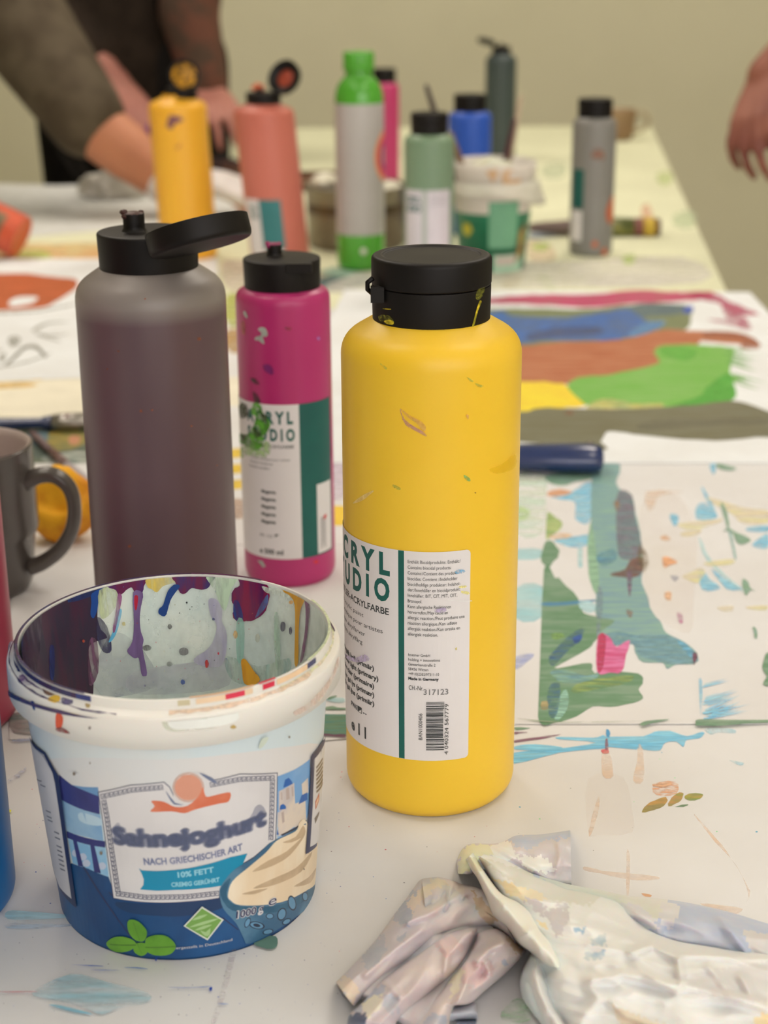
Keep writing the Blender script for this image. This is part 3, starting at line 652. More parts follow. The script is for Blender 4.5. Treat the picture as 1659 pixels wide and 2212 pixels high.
sp = ' '
T('A C R Y L', -67, -19.6, 119.6, 9.8, TEAL, .045); T('S T U D I O', -69.5, -19.8, 107.2, 9.8, TEAL, .045)
T('KÜNSTLER-ACRYLFARBE', -68, -20.2, 100.6, 3.1, INK, .02)
for k, (b_, e_) in enumerate([('artists acrylic paint', -35), ('couleur acrylique pour artistes', -23.5), ('kunstner akrylfarver', -34), ('konstnärs akrylfärg', -36)]):
    T(b_, e_-1.55*len(b_), e_, 95.6-4.5*k, 2.1, INK)
for k, (b_, e_) in enumerate([('Primärgelb hell (primär)', -28.5), ('primary yellow light (primary)', -26), ('jaune primaire clair (primaire)', -28.5), ('primær gul lys (primær)', -28.5), ('primär gul ljus (primär)', -28.5)]):
    T(b_, e_-1.5*len(b_), e_, 71.5-4.4*k, 2.3, INK, .035)
T('PW6', -47, -41, 47.3, 2.4, INK, .03); T('••', -36, -33.5, 47, 2, INK)
yl.patch([(-40.5*mm, 47*mm), (-37*mm, 47*mm), (-37*mm, 50*mm), (-40.5*mm, 50*mm)], fy, INK, .002); yl.patch([(-39.6*mm, 47.3*mm), (-37.3*mm, 47.3*mm), (-37.3*mm, 49*mm)], fy, LAB, .002)
T('e 1 l', -47, -34, 35.5, 5.6, INK, .03)
rows = ['Enthält Biozidprodukte: Enthält:/', 'Contains biocidal products:', 'Contains:/Contient des produits', 'biocides: Contient :/Indeholder', 'biocidholdige produkter: Indehol-', 'der:/Innehåller en biocidprodukt:',
        'Innehåller: BIT, CIT, MIT, OIT,', 'Bronopol.', 'Kann allergische Reaktionen', 'hervorrufen./May cause an', 'allergic reaction./Peut produire une', 'réaction allergique./Kan udløse', 'allergisk reaktion./Kan orsaka en', 'allergisk reaktion.']
for k, b_ in enumerate(rows): T(b_, -11.2, -11.2+len(b_)*.70, 126.5-2.62*k, 1.55, INK)
for k, (b_, w_) in enumerate([('boesner GmbH', .8), ('holding + innovations', .67), ('Gewerkenstraße 2', .75), ('58456 Witten', .74), ('+49 (0)2302/97311-10', .68), ('Made in Germany', .9)]):
    T(b_, -11, -11+len(b_)*w_, 82.6-2.3*k, 1.35, INK, .03 if k == 5 else 0)
T('CH.-Nr.', -10.8, -4.3, 66.2, 2.2, INK); T('317123', -4.2, 6.8, 64.2, 2.7, INKG, .01)
# barcode: stripes are horizontal, digits run upwards
r = random.Random(11); h_ = 36.6; 
while h_ < 60.5:
    w_ = r.choice([.2, .25, .3, .5, .62])
    x0 = -3.0; x1 = 5.0 if not (42 < h_ < 57) else 4.6
    yl.quads([[(x0*mm, h_*mm), (0, h_*mm), (x1*mm, h_*mm), (x1*mm, (h_+w_)*mm), (0, (h_+w_)*mm), (x0*mm, (h_+w_)*mm)]], fy, INK); h_ += w_+r.choice([.2, .25, .35, .5])
yl.text('4 040324 567779', (6.9*mm, 34.3*mm), (6.9*mm, 59.5*mm), 1.7*mm, fy, INK, 0, .0015)
yl.text('BAN1000406', (-4.7*mm, 41.8*mm), (-4.7*mm, 55*mm), 1.7*mm, fy, INK, 0, .0015)
Z6 = crop(700, 1140, 3.352)
LIL = paint((190, 170, 195), None, (.6, .4), 0, 300, (1, 1, 1))
for pts, mt in [([(945, 320), (965, 300), (1015, 305), (1010, 325), (960, 330)], paint((120, 170, 200), None, (.5, .5), 0, 500)), ([(975, 420), (1020, 415), (1025, 428), (980, 435)], paint((240, 215, 120), None, (.7, .3), 0, 400)),
      ([(990, 455), (1040, 460), (1045, 480), (1000, 475)], paint((240, 215, 120), None, (.6, .3), 0, 400)), ([(800, 590), (870, 575), (880, 605), (810, 610)], LIL), ([(160, 910), (230, 940), (300, 915), (330, 960), (240, 970), (170, 945)], LIL),
      ([(945, 875), (958, 862), (955, 885)], YD), ([(900, 520), (1052, 524), (1052, 530), (900, 525)], mat('label_crease', (230, 222, 218), .3))]:
    yl.patch(jag(spline(yc(Z6(pts)), 3), .0002), fy, mt, .002)
yl.build('label', t)
m = MB()
PUR = paint((165, 110, 130), (200, 150, 90), (.7, .3), 40, 120, (1, 1, 1)); GRs = paint((175, 175, 70), None, (.45, .4), 0, 300, (1, 1, 1))
for pts, mt in [([(535, 1242), (600, 1290), (690, 1340), (715, 1380), (700, 1400), (640, 1340), (590, 1310)], paint((205, 155, 85), (215, 165, 80), (.65, .3), 40, 120, (1, 1, 1))), ([(535, 1242), (560, 1310), (610, 1355), (700, 1410), (718, 1440), (640, 1400), (575, 1360), (545, 1300)], PUR),
      ([(395, 925), (440, 955), (435, 970), (405, 945)], GRs), ([(1000, 1020), (1050, 1050), (1030, 1055)], GRs), ([(1060, 1065), (1120, 1085), (1090, 1095)], GRs), ([(980, 1710), (1020, 1730), (1025, 1755), (995, 1745)], paint((130, 170, 90), None, (.7, .3), 0, 300)),
      ([(485, 1775), (535, 1800), (530, 1815), (490, 1800)], GRs), ([(205, 1905), (260, 1860), (340, 1820), (340, 1835), (270, 1890), (215, 1910)], paint((240, 205, 140), None, (.5, .3))), ([(1000, 1285), (1015, 1290), (1012, 1320), (1000, 1305)], paint((215, 160, 90), None, (.7, .3))),
      ([(1160, 1670), (1240, 1640), (1340, 1560), (1345, 1650), (1220, 1700)], paint((236, 190, 25), None, (.4, .05), 0, 10, (1, 1, 1))), ([(1055, 1832), (1068, 1834), (1062, 1840)], paint((110, 70, 30)))]:
    m.patch(jag(spline(yc(Z5(pts)), 3), .0001), fy, mt, .002)
absorb(m, part_of(t, 'body'))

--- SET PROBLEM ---
Ignore the images and quote every line of the listing exactly.

--- WRITTEN SOLUTION ---
Keep writing the Blender script for this image. This is part 3, starting at line 652. More parts follow. The script is for Blender 4.5. Treat the picture as 1659 pixels wide and 2212 pixels high.
sp = ' '
T('A C R Y L', -67, -19.6, 119.6, 9.8, TEAL, .045); T('S T U D I O', -69.5, -19.8, 107.2, 9.8, TEAL, .045)
T('KÜNSTLER-ACRYLFARBE', -68, -20.2, 100.6, 3.1, INK, .02)
for k, (b_, e_) in enumerate([('artists acrylic paint', -35), ('couleur acrylique pour artistes', -23.5), ('kunstner akrylfarver', -34), ('konstnärs akrylfärg', -36)]):
    T(b_, e_-1.55*len(b_), e_, 95.6-4.5*k, 2.1, INK)
for k, (b_, e_) in enumerate([('Primärgelb hell (primär)', -28.5), ('primary yellow light (primary)', -26), ('jaune primaire clair (primaire)', -28.5), ('primær gul lys (primær)', -28.5), ('primär gul ljus (primär)', -28.5)]):
    T(b_, e_-1.5*len(b_), e_, 71.5-4.4*k, 2.3, INK, .035)
T('PW6', -47, -41, 47.3, 2.4, INK, .03); T('••', -36, -33.5, 47, 2, INK)
yl.patch([(-40.5*mm, 47*mm), (-37*mm, 47*mm), (-37*mm, 50*mm), (-40.5*mm, 50*mm)], fy, INK, .002); yl.patch([(-39.6*mm, 47.3*mm), (-37.3*mm, 47.3*mm), (-37.3*mm, 49*mm)], fy, LAB, .002)
T('e 1 l', -47, -34, 35.5, 5.6, INK, .03)
rows = ['Enthält Biozidprodukte: Enthält:/', 'Contains biocidal products:', 'Contains:/Contient des produits', 'biocides: Contient :/Indeholder', 'biocidholdige produkter: Indehol-', 'der:/Innehåller en biocidprodukt:',
        'Innehåller: BIT, CIT, MIT, OIT,', 'Bronopol.', 'Kann allergische Reaktionen', 'hervorrufen./May cause an', 'allergic reaction./Peut produire une', 'réaction allergique./Kan udløse', 'allergisk reaktion./Kan orsaka en', 'allergisk reaktion.']
for k, b_ in enumerate(rows): T(b_, -11.2, -11.2+len(b_)*.70, 126.5-2.62*k, 1.55, INK)
for k, (b_, w_) in enumerate([('boesner GmbH', .8), ('holding + innovations', .67), ('Gewerkenstraße 2', .75), ('58456 Witten', .74), ('+49 (0)2302/97311-10', .68), ('Made in Germany', .9)]):
    T(b_, -11, -11+len(b_)*w_, 82.6-2.3*k, 1.35, INK, .03 if k == 5 else 0)
T('CH.-Nr.', -10.8, -4.3, 66.2, 2.2, INK); T('317123', -4.2, 6.8, 64.2, 2.7, INKG, .01)
# barcode: stripes are horizontal, digits run upwards
r = random.Random(11); h_ = 36.6; 
while h_ < 60.5:
    w_ = r.choice([.2, .25, .3, .5, .62])
    x0 = -3.0; x1 = 5.0 if not (42 < h_ < 57) else 4.6
    yl.quads([[(x0*mm, h_*mm), (0, h_*mm), (x1*mm, h_*mm), (x1*mm, (h_+w_)*mm), (0, (h_+w_)*mm), (x0*mm, (h_+w_)*mm)]], fy, INK); h_ += w_+r.choice([.2, .25, .35, .5])
yl.text('4 040324 567779', (6.9*mm, 34.3*mm), (6.9*mm, 59.5*mm), 1.7*mm, fy, INK, 0, .0015)
yl.text('BAN1000406', (-4.7*mm, 41.8*mm), (-4.7*mm, 55*mm), 1.7*mm, fy, INK, 0, .0015)
Z6 = crop(700, 1140, 3.352)
LIL = paint((190, 170, 195), None, (.6, .4), 0, 300, (1, 1, 1))
for pts, mt in [([(945, 320), (965, 300), (1015, 305), (1010, 325), (960, 330)], paint((120, 170, 200), None, (.5, .5), 0, 500)), ([(975, 420), (1020, 415), (1025, 428), (980, 435)], paint((240, 215, 120), None, (.7, .3), 0, 400)),
      ([(990, 455), (1040, 460), (1045, 480), (1000, 475)], paint((240, 215, 120), None, (.6, .3), 0, 400)), ([(800, 590), (870, 575), (880, 605), (810, 610)], LIL), ([(160, 910), (230, 940), (300, 915), (330, 960), (240, 970), (170, 945)], LIL),
      ([(945, 875), (958, 862), (955, 885)], YD), ([(900, 520), (1052, 524), (1052, 530), (900, 525)], mat('label_crease', (230, 222, 218), .3))]:
    yl.patch(jag(spline(yc(Z6(pts)), 3), .0002), fy, mt, .002)
yl.build('label', t)
m = MB()
PUR = paint((165, 110, 130), (200, 150, 90), (.7, .3), 40, 120, (1, 1, 1)); GRs = paint((175, 175, 70), None, (.45, .4), 0, 300, (1, 1, 1))
for pts, mt in [([(535, 1242), (600, 1290), (690, 1340), (715, 1380), (700, 1400), (640, 1340), (590, 1310)], paint((205, 155, 85), (215, 165, 80), (.65, .3), 40, 120, (1, 1, 1))), ([(535, 1242), (560, 1310), (610, 1355), (700, 1410), (718, 1440), (640, 1400), (575, 1360), (545, 1300)], PUR),
      ([(395, 925), (440, 955), (435, 970), (405, 945)], GRs), ([(1000, 1020), (1050, 1050), (1030, 1055)], GRs), ([(1060, 1065), (1120, 1085), (1090, 1095)], GRs), ([(980, 1710), (1020, 1730), (1025, 1755), (995, 1745)], paint((130, 170, 90), None, (.7, .3), 0, 300)),
      ([(485, 1775), (535, 1800), (530, 1815), (490, 1800)], GRs), ([(205, 1905), (260, 1860), (340, 1820), (340, 1835), (270, 1890), (215, 1910)], paint((240, 205, 140), None, (.5, .3))), ([(1000, 1285), (1015, 1290), (1012, 1320), (1000, 1305)], paint((215, 160, 90), None, (.7, .3))),
      ([(1160, 1670), (1240, 1640), (1340, 1560), (1345, 1650), (1220, 1700)], paint((236, 190, 25), None, (.4, .05), 0, 10, (1, 1, 1))), ([(1055, 1832), (1068, 1834), (1062, 1840)], paint((110, 70, 30)))]:
    m.patch(jag(spline(yc(Z5(pts)), 3), .0001), fy, mt, .002)
absorb(m, part_of(t, 'body'))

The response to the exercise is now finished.